After the crash landing, the airline ensures the survivors are seen by a doctor, then offers transportation wherever they want to go. The obvious option for Dawn is to continue down the path she is on and go home to her family. The other is to return to the archaeological site she left years before, reconnect with Wyatt and their unresolved history, and maybe even complete her research on The Book of Two Ways--the first known map of the afterlife.

As the story unfolds, Dawn's two possible futures unspool side by side, as do the secrets and doubts long buried beside them. Dawn must confront the questions she's never truly asked: What does a life well-lived look like? When we leave this earth, what do we leave behind? Do we make choices...or do our choices make us?
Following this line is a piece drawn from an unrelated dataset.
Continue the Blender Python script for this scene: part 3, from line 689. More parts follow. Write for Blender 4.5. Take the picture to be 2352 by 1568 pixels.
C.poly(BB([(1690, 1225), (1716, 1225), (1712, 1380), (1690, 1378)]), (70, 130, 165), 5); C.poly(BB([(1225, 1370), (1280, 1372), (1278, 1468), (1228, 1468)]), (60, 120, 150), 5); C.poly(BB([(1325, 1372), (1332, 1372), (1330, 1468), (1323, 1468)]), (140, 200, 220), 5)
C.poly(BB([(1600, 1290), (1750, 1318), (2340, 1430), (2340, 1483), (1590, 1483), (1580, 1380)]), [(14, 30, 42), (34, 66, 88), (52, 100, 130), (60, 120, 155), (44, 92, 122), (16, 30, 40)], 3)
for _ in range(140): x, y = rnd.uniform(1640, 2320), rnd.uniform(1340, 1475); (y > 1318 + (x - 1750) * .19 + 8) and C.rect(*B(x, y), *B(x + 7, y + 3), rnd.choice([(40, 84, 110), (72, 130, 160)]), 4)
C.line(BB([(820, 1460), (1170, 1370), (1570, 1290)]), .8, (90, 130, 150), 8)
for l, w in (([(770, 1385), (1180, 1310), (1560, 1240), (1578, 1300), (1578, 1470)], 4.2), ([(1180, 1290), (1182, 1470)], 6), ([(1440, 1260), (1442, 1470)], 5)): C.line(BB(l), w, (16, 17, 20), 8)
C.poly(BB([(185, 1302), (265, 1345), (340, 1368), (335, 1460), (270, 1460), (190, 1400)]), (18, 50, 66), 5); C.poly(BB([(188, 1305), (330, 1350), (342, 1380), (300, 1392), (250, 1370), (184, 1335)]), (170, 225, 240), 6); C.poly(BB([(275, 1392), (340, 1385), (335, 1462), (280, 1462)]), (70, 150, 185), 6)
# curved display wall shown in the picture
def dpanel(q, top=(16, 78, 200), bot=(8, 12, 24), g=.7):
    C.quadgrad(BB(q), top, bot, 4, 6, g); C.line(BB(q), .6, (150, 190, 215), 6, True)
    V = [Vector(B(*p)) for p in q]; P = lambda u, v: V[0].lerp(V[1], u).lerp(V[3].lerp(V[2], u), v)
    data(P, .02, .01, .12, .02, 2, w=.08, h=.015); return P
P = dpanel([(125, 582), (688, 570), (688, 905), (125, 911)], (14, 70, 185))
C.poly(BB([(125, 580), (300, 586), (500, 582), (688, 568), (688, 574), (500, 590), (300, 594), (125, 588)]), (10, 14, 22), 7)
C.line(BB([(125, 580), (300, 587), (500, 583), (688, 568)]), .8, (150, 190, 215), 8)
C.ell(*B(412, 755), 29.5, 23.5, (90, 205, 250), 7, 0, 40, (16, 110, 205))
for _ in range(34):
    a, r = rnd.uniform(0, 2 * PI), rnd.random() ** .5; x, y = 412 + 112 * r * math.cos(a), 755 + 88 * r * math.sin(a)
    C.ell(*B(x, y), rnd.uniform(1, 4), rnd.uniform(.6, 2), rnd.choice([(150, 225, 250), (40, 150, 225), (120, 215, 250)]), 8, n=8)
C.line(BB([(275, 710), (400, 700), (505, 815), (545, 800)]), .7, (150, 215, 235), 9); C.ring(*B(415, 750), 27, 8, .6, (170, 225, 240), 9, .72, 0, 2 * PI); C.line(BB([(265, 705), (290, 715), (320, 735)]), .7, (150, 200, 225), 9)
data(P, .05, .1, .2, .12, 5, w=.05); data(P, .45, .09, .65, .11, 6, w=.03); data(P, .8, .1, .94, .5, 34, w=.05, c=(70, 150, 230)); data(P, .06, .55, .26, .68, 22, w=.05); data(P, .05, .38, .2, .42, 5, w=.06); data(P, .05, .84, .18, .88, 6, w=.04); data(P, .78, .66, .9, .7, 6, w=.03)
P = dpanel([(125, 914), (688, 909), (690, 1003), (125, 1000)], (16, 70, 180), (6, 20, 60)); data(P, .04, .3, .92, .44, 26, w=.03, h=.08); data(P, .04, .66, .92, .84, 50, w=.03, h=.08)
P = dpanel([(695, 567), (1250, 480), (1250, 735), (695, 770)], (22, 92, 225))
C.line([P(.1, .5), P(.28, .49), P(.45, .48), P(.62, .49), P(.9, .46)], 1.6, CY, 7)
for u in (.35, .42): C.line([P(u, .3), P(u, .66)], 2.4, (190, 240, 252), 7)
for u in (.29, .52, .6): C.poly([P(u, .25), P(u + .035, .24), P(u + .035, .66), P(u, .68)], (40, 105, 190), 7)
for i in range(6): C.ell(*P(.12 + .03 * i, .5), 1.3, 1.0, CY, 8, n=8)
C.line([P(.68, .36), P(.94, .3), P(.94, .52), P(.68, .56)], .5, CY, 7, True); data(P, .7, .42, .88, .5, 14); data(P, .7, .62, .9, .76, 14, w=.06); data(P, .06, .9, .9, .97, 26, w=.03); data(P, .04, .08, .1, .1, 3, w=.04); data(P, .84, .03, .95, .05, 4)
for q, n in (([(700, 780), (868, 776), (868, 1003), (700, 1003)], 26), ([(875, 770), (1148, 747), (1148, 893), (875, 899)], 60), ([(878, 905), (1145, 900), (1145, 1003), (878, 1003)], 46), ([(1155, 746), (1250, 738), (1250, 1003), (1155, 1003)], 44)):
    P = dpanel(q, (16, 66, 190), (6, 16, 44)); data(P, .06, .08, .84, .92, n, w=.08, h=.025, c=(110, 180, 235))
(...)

And who would you be, if you hadn't turned out to be the person you are right now?

Published:    22nd September 2020
Publisher:  Ballantine
Goodreads :  Click here
Series or Stand-Alone:  Stand-Alone
Source:  Owned

 


 

MY REVIEW

What a beautiful story.   I have been reading Jodi Picoult's novels for a long time now and, for me, they just keep getting better and better.  In this story, we follow the main character Dawn.  At the beginning she is in a plane crash which she miraculously survives from.  Before the plane crash she was a wife and a mother living a 'normal live'.  Before her normal live existed, she was a egyptologist.  The two lives could not have been more different.  The plane crash gives Dawn a moment of reflection and plants the seed of wonder in her mind as to what would have been if she had stayed in Egypt.  We follow Dawn.

This was a slow read for me, but that's not a bad thing.  I loved it.  The pace of story made me slow down and really enjoy the atmosphere and follow Dawn as she rediscovers what she left behind.  I have always been interested in Egypt and Egyptology and have not come across many books based on that, so that was a particular aspect of this that I enjoyed a lot. 

It is a very interesting question to follow in this story.  Where would I be now if I had made a different choice?  Here Dawn is actually attempting to find out what would have happened.   Sometimes the path less travelled was less travelled for a reason but maybe it is worth it.

I would highly recommend this story, particularly if you do have an interest in Egypt and Egyptology as that is a large part of this novel.